Friday 6 May 2016

Drawing the World...Freehand

As I shared with you back in November, I elected to leave public school after 10th grade and homeschool during my last two years of high school. (Click here to read about my homeschool journey.)

My in-laws have seven kids, of which Mr. Handsome is the oldest, and all have been homeschooled for the majority of their childhoods. The first five, who are now in their 20s, were homeschooled until high school, and the youngest two--Mae and Lena, ages 13 and 14--will most likely be homeschooled all the way through.

Last weekend, my mother-in-law joked that she wishes she could go back and homeschool her five oldest again. "I've learned so much through the Classical Conversations curriculum that I'm doing with the little girls," she said.
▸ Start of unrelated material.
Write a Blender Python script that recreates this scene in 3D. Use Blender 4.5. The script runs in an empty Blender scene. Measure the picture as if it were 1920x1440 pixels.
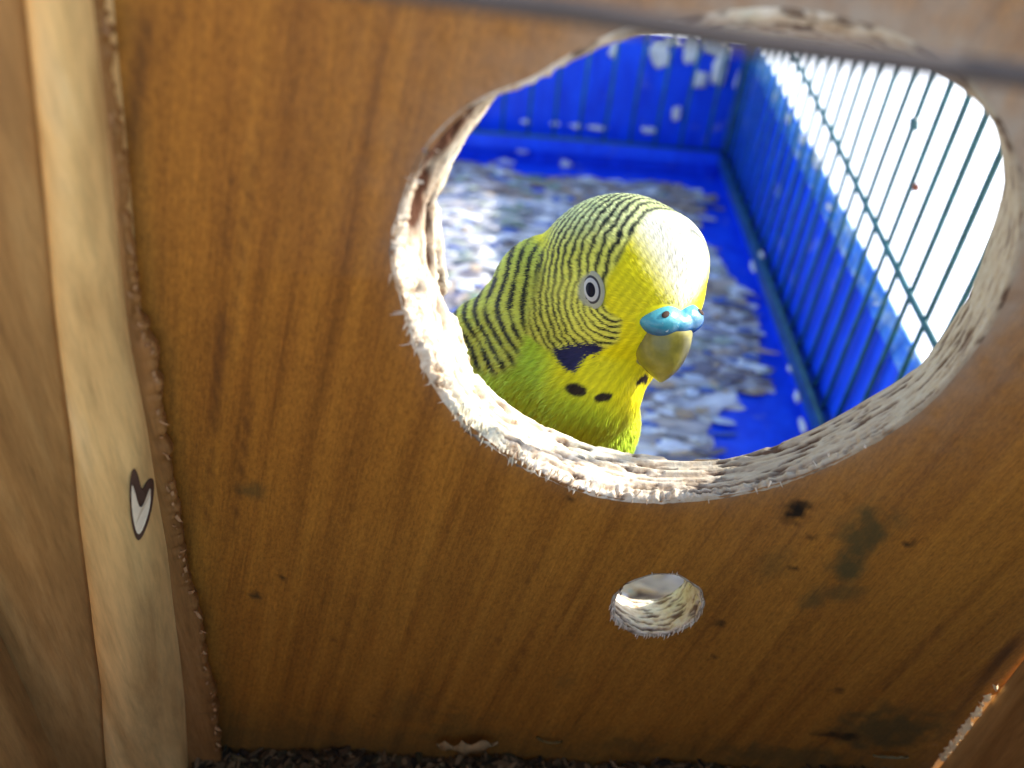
import bpy, bmesh, math, random
import numpy as np
from mathutils import Vector, Matrix, noise as mnoise
random.seed(7); rng = np.random.default_rng(7)
SC = bpy.context.scene; COL = SC.collection
# ---------------------------------------------------------------- camera (1 unit = 1 cm)
SC.unit_settings.system = 'METRIC'; SC.unit_settings.scale_length = 0.01
F = 1634.0
nrm = lambda a: np.asarray(a, float) / np.linalg.norm(a)
_v = np.array([-190, 2000, F]); _d = np.array([60, -1330, F])
AY = nrm(_d); _D = nrm(_v); _D = nrm(_D - AY * (_D @ AY)); AZ = -_D; AX = np.cross(AY, AZ)
RW = np.stack([AX, AY, AZ])                     # camera coordinates -> world
def W(c): return np.asarray(c, float) @ RW.T
cam_d = bpy.data.cameras.new('camera'); cam = bpy.data.objects.new('camera', cam_d); COL.objects.link(cam)
r_, d_, f_ = RW[:, 0], RW[:, 1], RW[:, 2]
cam.matrix_world = Matrix(((r_[0], -d_[0], -f_[0], 0), (r_[1], -d_[1], -f_[1], 0), (r_[2], -d_[2], -f_[2], 0), (0, 0, 0, 1)))
cam_d.sensor_width = 36; cam_d.lens = 36 * F / 1920; cam_d.clip_start = 0.2; cam_d.clip_end = 3000
cam_d.dof.use_dof = True; cam_d.dof.focus_distance = 11.9
cam_d.dof.aperture_fstop = cam_d.lens * 1e-3 / (2 * 0.09)
SC.camera = cam
# ---------------------------------------------------------------- daylight
SUN = nrm([0.84, 0.27, 0.47])
wd = bpy.data.worlds.new('World'); SC.world = wd; wd.use_nodes = True
nt = wd.node_tree; sky = nt.nodes.new('ShaderNodeTexSky'); sky.sky_type = 'NISHITA'; sky.sun_disc = False
sky.sun_elevation = math.asin(SUN[2]); sky.sun_rotation = math.atan2(SUN[0], SUN[1])
bg = nt.nodes['Background']; bg.inputs['Strength'].default_value = 0.15
nt.links.new(sky.outputs[0], bg.inputs[0])
sl = bpy.data.lights.new('sun', 'SUN'); sl.energy = 3.0; sl.angle = math.radians(0.5); sl.color = (1, 0.96, 0.90)
so = bpy.data.objects.new('sun', sl); COL.objects.link(so)
so.rotation_mode = 'QUATERNION'; so.rotation_quaternion = Vector(SUN).to_track_quat('Z', 'Y'); so.location = Vector(SUN) * 60
SC.view_settings.view_transform = 'Standard'; SC.view_settings.look = 'None'
SC.view_settings.exposure = 1.85; SC.view_settings.gamma = 1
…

Truthfully, all of her older kids are very successful, so she was clearly a good teacher.

Are any of you familiar with Classical Conversations? It's a rigorous co-op program that divides the learning process into three stages: grammar, dialect, and rhetoric. Let's just say that the oldest five are glad they didn't have to go through it. As someone who grew up in the public school system, I can tell you that Classical Conversations kids learn more useful information than public school students.

The most amazing part of the curriculum is how much the kids memorize. In middle school, they learn how to draw the world freehand and label ever country and its capital. Mae has already mastered that, but she enjoys practicing her skill.